> **EXERCISE**:
Repeat each line word for word.
>> START DATA SECTION
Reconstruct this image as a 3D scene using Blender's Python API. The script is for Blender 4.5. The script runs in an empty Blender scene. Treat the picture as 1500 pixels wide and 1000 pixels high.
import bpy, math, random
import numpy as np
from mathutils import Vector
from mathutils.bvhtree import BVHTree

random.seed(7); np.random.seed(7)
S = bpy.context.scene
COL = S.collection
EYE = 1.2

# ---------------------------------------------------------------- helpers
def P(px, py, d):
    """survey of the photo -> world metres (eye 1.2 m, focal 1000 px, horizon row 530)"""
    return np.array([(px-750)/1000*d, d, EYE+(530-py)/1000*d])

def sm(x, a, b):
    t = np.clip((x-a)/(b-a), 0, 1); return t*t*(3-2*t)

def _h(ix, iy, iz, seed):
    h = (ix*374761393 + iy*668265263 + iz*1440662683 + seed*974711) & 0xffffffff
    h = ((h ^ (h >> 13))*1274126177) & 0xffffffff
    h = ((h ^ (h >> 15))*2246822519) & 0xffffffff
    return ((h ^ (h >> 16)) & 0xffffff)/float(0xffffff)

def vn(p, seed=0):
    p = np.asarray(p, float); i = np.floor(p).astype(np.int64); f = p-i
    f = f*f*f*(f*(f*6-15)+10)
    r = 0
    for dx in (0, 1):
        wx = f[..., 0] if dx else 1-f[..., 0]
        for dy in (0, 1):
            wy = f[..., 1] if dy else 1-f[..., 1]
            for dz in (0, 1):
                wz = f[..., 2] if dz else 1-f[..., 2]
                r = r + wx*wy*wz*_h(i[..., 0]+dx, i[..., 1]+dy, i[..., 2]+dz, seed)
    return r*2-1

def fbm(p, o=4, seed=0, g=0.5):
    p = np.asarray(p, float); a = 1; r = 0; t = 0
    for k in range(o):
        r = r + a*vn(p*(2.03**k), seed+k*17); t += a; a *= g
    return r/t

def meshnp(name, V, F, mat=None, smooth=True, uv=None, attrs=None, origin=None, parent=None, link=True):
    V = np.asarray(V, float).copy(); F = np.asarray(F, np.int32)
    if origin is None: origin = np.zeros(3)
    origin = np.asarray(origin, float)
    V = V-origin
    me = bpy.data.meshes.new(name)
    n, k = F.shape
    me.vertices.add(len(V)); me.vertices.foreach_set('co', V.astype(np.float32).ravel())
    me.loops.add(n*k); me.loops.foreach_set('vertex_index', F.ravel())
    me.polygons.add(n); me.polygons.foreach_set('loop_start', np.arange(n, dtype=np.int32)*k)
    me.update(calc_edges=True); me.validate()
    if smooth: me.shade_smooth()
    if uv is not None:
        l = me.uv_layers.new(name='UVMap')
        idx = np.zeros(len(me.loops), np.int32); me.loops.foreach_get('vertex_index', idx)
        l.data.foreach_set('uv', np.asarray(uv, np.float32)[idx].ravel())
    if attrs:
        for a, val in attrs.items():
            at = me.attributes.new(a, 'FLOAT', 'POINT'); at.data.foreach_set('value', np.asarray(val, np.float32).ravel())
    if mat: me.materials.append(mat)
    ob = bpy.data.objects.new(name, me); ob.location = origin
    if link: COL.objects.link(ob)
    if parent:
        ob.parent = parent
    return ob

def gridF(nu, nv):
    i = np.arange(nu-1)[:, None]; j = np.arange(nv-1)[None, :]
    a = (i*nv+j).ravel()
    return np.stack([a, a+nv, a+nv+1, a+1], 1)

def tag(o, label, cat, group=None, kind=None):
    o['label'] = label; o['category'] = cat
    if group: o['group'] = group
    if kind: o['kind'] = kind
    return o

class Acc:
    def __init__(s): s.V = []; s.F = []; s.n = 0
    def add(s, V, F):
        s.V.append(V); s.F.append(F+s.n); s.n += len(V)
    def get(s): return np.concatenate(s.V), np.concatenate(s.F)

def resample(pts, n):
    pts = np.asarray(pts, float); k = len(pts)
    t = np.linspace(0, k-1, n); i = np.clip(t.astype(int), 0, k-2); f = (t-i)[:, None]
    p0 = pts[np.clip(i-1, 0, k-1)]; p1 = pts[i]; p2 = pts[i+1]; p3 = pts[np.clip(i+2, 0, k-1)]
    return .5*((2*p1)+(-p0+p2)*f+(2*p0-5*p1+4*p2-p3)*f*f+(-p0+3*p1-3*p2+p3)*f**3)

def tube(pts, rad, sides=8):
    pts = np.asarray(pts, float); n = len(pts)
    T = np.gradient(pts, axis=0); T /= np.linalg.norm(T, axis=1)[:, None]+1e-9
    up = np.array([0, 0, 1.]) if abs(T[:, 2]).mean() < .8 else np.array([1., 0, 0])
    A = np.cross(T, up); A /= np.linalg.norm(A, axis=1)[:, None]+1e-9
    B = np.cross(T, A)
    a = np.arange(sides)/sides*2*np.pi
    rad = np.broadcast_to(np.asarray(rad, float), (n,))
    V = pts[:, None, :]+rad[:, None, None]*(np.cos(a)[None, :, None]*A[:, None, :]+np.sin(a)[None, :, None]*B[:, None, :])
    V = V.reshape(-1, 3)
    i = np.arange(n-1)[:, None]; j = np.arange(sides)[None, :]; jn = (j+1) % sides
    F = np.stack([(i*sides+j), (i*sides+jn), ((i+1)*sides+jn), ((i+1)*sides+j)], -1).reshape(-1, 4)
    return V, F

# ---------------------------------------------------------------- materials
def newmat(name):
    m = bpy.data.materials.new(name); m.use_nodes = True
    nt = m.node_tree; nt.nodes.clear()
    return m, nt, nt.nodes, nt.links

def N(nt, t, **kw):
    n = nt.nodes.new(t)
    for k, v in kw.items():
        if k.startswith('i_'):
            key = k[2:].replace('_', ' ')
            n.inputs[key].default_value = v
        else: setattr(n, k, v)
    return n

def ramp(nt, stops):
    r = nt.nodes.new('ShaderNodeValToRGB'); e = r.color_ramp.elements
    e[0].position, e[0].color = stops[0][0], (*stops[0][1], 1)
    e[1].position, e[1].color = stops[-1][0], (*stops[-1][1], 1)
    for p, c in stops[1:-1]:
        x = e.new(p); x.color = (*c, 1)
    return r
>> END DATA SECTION
> **ANSWER BELOW**:
Reconstruct this image as a 3D scene using Blender's Python API. The script is for Blender 4.5. The script runs in an empty Blender scene. Treat the picture as 1500 pixels wide and 1000 pixels high.
import bpy, math, random
import numpy as np
from mathutils import Vector
from mathutils.bvhtree import BVHTree

random.seed(7); np.random.seed(7)
S = bpy.context.scene
COL = S.collection
EYE = 1.2

# ---------------------------------------------------------------- helpers
def P(px, py, d):
    """survey of the photo -> world metres (eye 1.2 m, focal 1000 px, horizon row 530)"""
    return np.array([(px-750)/1000*d, d, EYE+(530-py)/1000*d])

def sm(x, a, b):
    t = np.clip((x-a)/(b-a), 0, 1); return t*t*(3-2*t)

def _h(ix, iy, iz, seed):
    h = (ix*374761393 + iy*668265263 + iz*1440662683 + seed*974711) & 0xffffffff
    h = ((h ^ (h >> 13))*1274126177) & 0xffffffff
    h = ((h ^ (h >> 15))*2246822519) & 0xffffffff
    return ((h ^ (h >> 16)) & 0xffffff)/float(0xffffff)

def vn(p, seed=0):
    p = np.asarray(p, float); i = np.floor(p).astype(np.int64); f = p-i
    f = f*f*f*(f*(f*6-15)+10)
    r = 0
    for dx in (0, 1):
        wx = f[..., 0] if dx else 1-f[..., 0]
        for dy in (0, 1):
            wy = f[..., 1] if dy else 1-f[..., 1]
            for dz in (0, 1):
                wz = f[..., 2] if dz else 1-f[..., 2]
                r = r + wx*wy*wz*_h(i[..., 0]+dx, i[..., 1]+dy, i[..., 2]+dz, seed)
    return r*2-1

def fbm(p, o=4, seed=0, g=0.5):
    p = np.asarray(p, float); a = 1; r = 0; t = 0
    for k in range(o):
        r = r + a*vn(p*(2.03**k), seed+k*17); t += a; a *= g
    return r/t

def meshnp(name, V, F, mat=None, smooth=True, uv=None, attrs=None, origin=None, parent=None, link=True):
    V = np.asarray(V, float).copy(); F = np.asarray(F, np.int32)
    if origin is None: origin = np.zeros(3)
    origin = np.asarray(origin, float)
    V = V-origin
    me = bpy.data.meshes.new(name)
    n, k = F.shape
    me.vertices.add(len(V)); me.vertices.foreach_set('co', V.astype(np.float32).ravel())
    me.loops.add(n*k); me.loops.foreach_set('vertex_index', F.ravel())
    me.polygons.add(n); me.polygons.foreach_set('loop_start', np.arange(n, dtype=np.int32)*k)
    me.update(calc_edges=True); me.validate()
    if smooth: me.shade_smooth()
    if uv is not None:
        l = me.uv_layers.new(name='UVMap')
        idx = np.zeros(len(me.loops), np.int32); me.loops.foreach_get('vertex_index', idx)
        l.data.foreach_set('uv', np.asarray(uv, np.float32)[idx].ravel())
    if attrs:
        for a, val in attrs.items():
            at = me.attributes.new(a, 'FLOAT', 'POINT'); at.data.foreach_set('value', np.asarray(val, np.float32).ravel())
    if mat: me.materials.append(mat)
    ob = bpy.data.objects.new(name, me); ob.location = origin
    if link: COL.objects.link(ob)
    if parent:
        ob.parent = parent
    return ob

def gridF(nu, nv):
    i = np.arange(nu-1)[:, None]; j = np.arange(nv-1)[None, :]
    a = (i*nv+j).ravel()
    return np.stack([a, a+nv, a+nv+1, a+1], 1)

def tag(o, label, cat, group=None, kind=None):
    o['label'] = label; o['category'] = cat
    if group: o['group'] = group
    if kind: o['kind'] = kind
    return o

class Acc:
    def __init__(s): s.V = []; s.F = []; s.n = 0
    def add(s, V, F):
        s.V.append(V); s.F.append(F+s.n); s.n += len(V)
    def get(s): return np.concatenate(s.V), np.concatenate(s.F)

def resample(pts, n):
    pts = np.asarray(pts, float); k = len(pts)
    t = np.linspace(0, k-1, n); i = np.clip(t.astype(int), 0, k-2); f = (t-i)[:, None]
    p0 = pts[np.clip(i-1, 0, k-1)]; p1 = pts[i]; p2 = pts[i+1]; p3 = pts[np.clip(i+2, 0, k-1)]
    return .5*((2*p1)+(-p0+p2)*f+(2*p0-5*p1+4*p2-p3)*f*f+(-p0+3*p1-3*p2+p3)*f**3)

def tube(pts, rad, sides=8):
    pts = np.asarray(pts, float); n = len(pts)
    T = np.gradient(pts, axis=0); T /= np.linalg.norm(T, axis=1)[:, None]+1e-9
    up = np.array([0, 0, 1.]) if abs(T[:, 2]).mean() < .8 else np.array([1., 0, 0])
    A = np.cross(T, up); A /= np.linalg.norm(A, axis=1)[:, None]+1e-9
    B = np.cross(T, A)
    a = np.arange(sides)/sides*2*np.pi
    rad = np.broadcast_to(np.asarray(rad, float), (n,))
    V = pts[:, None, :]+rad[:, None, None]*(np.cos(a)[None, :, None]*A[:, None, :]+np.sin(a)[None, :, None]*B[:, None, :])
    V = V.reshape(-1, 3)
    i = np.arange(n-1)[:, None]; j = np.arange(sides)[None, :]; jn = (j+1) % sides
    F = np.stack([(i*sides+j), (i*sides+jn), ((i+1)*sides+jn), ((i+1)*sides+j)], -1).reshape(-1, 4)
    return V, F

# ---------------------------------------------------------------- materials
def newmat(name):
    m = bpy.data.materials.new(name); m.use_nodes = True
    nt = m.node_tree; nt.nodes.clear()
    return m, nt, nt.nodes, nt.links

def N(nt, t, **kw):
    n = nt.nodes.new(t)
    for k, v in kw.items():
        if k.startswith('i_'):
            key = k[2:].replace('_', ' ')
            n.inputs[key].default_value = v
        else: setattr(n, k, v)
    return n

def ramp(nt, stops):
    r = nt.nodes.new('ShaderNodeValToRGB'); e = r.color_ramp.elements
    e[0].position, e[0].color = stops[0][0], (*stops[0][1], 1)
    e[1].position, e[1].color = stops[-1][0], (*stops[-1][1], 1)
    for p, c in stops[1:-1]:
        x = e.new(p); x.color = (*c, 1)
    return r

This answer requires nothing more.